Le Cardinal de Retz et Sénèque ....
" La maxime de Sénèque, « nul ne peut longtemps porter un masque : les artifices retombent vite dans leur nature véritable », exprime une loi immuable du rapport entre l’apparence et l’essence. Appliquée à la politique, elle invite à interroger ce moment où la posture cesse d’être tenable, où la façade se lézarde sous le poids des contradictions internes et de la réalité extérieure.
Cette logique s’inscrit dans une mécanique plus vaste, celle que décrivait le cardinal de Retz lorsqu’il affirmait : « Il y a très loin de la velléité à la volonté, de la volonté à la résolution, de la résolution au choix des moyens, du choix des moyens à l’application. » Cette séquence, implacable dans son enchaînement, met en évidence les strates du processus décisionnel et les seuils qu’il impose à celui qui prétend gouverner. Ce que Retz souligne ici, c’est la distance abyssale qui sépare l’intention de l’acte, l’idée du fait. Ce n’est pas tant l’absence d’ambition qui produit l’inconsistance, mais l’incapacité à franchir ces étapes décisives, chacune exigeant une rigueur et une cohérence que l’élan initial ne garantit en rien.

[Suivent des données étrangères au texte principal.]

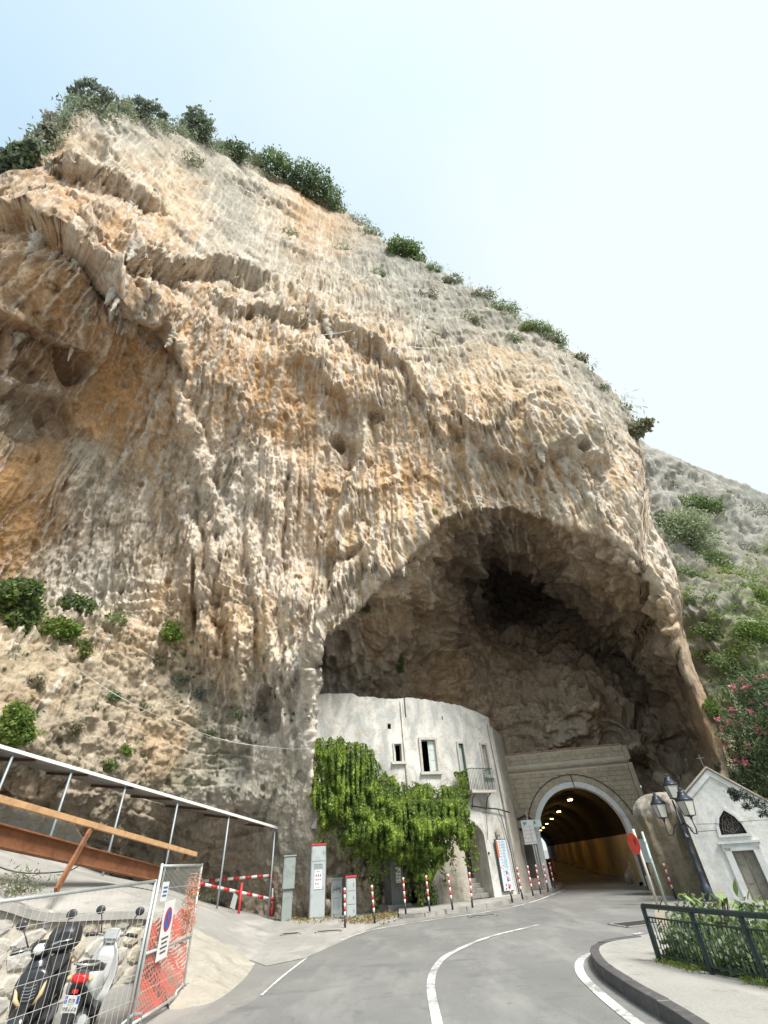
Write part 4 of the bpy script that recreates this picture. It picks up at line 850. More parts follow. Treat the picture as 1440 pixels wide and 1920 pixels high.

Lorsqu’un pouvoir peine à articuler une vision claire, lorsqu’il oscille entre des considérations contradictoires sans jamais opérer cette transmutation de la velléité en décision, il finit par s’exposer à ce dévoilement brutal qu’évoquait Sénèque.
La politique n’est pas un théâtre où l’on pourrait indéfiniment maintenir le même rôle, mais un espace où les postures, si elles ne s’arriment pas à une dynamique d’action, finissent par être réduites à leur vacuité. Ce phénomène ne relève pas d’un quelconque principe moral, mais d’une nécessité clinique : tôt ou tard, ce qui n’est que façade se heurte au réel et s’effondre sous son propre poids.
Loin d’être une leçon, cette observation relève d’une logique inexorable. Ce n’est pas seulement une question de sincérité ou de duplicité, mais une affaire de structure. Toute construction politique qui ne repose que sur l’habileté rhétorique ou l’évitement stratégique se heurte, à terme, à la nécessité de choisir, de trancher, d’assumer un positionnement qui excède la simple gestion du temps.
Ce que Retz et Sénèque rappellent, chacun à sa manière, c’est que la politique, comme la nature, a horreur du vide."